*Entries with scene source code*.

++++++

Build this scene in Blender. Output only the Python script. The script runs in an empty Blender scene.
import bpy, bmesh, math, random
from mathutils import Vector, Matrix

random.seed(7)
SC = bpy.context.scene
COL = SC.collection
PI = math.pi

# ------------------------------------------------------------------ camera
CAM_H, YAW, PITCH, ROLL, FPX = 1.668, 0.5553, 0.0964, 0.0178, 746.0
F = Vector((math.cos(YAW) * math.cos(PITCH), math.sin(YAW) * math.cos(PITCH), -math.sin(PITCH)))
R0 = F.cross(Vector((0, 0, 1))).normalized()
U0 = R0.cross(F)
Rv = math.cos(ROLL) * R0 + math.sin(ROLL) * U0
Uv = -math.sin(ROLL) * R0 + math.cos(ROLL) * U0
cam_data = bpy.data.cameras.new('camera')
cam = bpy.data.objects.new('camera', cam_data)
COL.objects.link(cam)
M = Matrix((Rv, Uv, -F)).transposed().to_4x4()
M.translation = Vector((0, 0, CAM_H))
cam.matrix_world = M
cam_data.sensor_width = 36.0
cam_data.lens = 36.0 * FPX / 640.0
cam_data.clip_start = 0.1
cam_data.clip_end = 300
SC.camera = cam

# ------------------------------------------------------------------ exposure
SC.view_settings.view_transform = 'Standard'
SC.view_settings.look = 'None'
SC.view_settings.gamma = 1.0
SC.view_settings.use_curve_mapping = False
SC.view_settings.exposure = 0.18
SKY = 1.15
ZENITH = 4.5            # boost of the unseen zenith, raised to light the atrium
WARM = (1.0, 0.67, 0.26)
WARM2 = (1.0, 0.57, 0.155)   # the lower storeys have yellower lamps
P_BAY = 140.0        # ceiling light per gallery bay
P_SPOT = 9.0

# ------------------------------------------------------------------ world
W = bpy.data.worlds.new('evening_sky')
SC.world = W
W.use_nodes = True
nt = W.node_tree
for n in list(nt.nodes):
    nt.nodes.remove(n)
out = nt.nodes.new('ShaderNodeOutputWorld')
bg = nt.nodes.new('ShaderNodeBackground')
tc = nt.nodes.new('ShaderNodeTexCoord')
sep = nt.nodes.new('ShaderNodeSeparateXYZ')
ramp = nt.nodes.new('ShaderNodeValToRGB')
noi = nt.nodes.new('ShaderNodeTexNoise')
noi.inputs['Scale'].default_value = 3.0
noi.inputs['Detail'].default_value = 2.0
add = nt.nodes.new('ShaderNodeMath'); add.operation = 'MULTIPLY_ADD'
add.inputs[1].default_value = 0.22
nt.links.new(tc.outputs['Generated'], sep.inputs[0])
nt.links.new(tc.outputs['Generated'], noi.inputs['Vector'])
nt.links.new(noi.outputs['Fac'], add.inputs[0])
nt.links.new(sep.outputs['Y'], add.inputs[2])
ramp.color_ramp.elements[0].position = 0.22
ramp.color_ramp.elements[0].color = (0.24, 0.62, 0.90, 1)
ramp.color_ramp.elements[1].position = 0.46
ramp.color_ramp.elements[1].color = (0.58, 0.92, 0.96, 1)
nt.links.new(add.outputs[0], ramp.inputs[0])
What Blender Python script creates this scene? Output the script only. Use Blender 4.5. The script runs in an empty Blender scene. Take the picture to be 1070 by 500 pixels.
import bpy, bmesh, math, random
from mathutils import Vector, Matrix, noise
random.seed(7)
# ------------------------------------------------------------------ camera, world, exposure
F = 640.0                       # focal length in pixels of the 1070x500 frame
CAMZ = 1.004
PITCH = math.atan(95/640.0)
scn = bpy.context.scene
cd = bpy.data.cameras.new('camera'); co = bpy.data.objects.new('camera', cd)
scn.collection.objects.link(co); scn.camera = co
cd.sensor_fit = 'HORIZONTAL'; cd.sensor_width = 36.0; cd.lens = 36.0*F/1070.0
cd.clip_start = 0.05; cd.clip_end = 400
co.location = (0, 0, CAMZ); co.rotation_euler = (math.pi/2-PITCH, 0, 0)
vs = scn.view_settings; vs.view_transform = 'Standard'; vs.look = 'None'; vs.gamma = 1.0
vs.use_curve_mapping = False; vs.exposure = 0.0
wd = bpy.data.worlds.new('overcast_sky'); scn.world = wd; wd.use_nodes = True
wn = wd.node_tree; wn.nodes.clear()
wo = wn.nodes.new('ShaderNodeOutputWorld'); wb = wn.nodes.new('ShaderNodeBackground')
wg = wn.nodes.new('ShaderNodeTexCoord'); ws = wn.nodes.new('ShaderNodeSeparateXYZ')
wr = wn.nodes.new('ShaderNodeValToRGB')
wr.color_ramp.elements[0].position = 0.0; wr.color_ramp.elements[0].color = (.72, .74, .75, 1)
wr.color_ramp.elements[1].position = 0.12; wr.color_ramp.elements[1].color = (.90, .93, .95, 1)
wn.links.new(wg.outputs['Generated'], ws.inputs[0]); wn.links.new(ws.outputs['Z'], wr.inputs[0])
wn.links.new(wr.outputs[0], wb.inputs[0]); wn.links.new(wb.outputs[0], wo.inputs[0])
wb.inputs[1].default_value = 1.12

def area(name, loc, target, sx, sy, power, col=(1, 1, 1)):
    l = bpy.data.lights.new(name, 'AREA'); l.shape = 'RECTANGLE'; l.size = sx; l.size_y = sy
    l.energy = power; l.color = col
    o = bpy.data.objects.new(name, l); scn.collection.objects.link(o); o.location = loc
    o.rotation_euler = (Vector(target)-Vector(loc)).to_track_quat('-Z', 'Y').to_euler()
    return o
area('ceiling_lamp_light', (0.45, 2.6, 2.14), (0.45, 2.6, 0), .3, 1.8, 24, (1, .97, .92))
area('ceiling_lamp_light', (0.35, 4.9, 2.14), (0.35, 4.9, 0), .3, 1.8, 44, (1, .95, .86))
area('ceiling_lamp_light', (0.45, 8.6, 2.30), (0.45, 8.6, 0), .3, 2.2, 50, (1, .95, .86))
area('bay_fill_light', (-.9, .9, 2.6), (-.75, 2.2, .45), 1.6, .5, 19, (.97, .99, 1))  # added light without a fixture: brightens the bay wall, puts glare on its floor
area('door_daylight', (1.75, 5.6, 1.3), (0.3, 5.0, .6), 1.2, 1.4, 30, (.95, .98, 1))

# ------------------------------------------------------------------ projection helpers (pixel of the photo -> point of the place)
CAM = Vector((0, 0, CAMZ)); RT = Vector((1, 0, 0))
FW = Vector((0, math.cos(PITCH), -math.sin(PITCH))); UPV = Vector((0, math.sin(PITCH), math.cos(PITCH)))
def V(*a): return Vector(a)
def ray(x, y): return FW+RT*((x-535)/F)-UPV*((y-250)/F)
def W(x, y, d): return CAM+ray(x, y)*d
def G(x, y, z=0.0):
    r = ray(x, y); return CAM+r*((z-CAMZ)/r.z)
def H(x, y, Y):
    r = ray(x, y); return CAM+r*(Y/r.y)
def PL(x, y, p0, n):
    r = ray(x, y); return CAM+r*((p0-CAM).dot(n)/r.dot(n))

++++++

*The task*. Examine the records and pull out every line where the string "Blender" occurs.

*Task output*.
Build this scene in Blender. Output only the Python script. The script runs in an empty Blender scene.
What Blender Python script creates this scene? Output the script only. Use Blender 4.5. The script runs in an empty Blender scene. Take the picture to be 1070 by 500 pixels.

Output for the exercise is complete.